Le combat s’engagea cependant, et ces derniers furent mis en déroute, à la première décharge où périt le capitaine Toureaux. Quoique Gérin se fût placé à découvert sur le mur de sa maison, armé de ses pistolets, pour exciter ses grenadiers de la voix et du geste, on ne tira point sur lui, par ordre de B. Leblanc. Mais se voyant sur le point d’être fait prisonnier, il se fit sauter la cervelle. Ce fut le 18 janvier. La troupe ayant envahi tumultueusement sa maison, un sapeur trancha la tête de cet infortuné général, mais sans l’aveu du général B. Leblanc.[1]

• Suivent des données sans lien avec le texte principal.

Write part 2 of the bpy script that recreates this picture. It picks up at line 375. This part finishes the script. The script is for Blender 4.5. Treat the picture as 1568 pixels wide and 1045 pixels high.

Telle fut la fin malheureuse de Gérin qui, moins de quatre ans auparavant, avait harangué cette même 16e demi-brigade pour la conduire au Pont-Rouge ! Exemple frappant des vicissitudes politiques ! Lorsqu’un homme

  1. Gérin avait deux sœurs aînées, femmes noires de la plus grande respectabilité, nommées Catherine et Sannite ; il chérissait ses sœurs autant qu’elles l’adoraient, on peut se servir de cette expression. Catherine eut le courage de coudre la tête de son infortuné frère au cou ; elle imbiba son mouchoir blanc de son sang et le conserva toute sa vie, en portant constamment le deuil. Habitant le Port-au-Prince, elle ne cacha à personne sa haine ou plutôt sa rancune contre Pétion, qui le savait et la respecta toujours. Le 20 mars 1818, en apprenant la mort de Pétion, elle se rendit à l’église ; et la, elle mêla ses larmes à celles du peuple, ne pouvant comprendre, dit-elle à ma mère qui était son amie, la profonde sensibilité qu’elle éprouvait. La divine Religion avait versé ses grâces dans son bon cœur.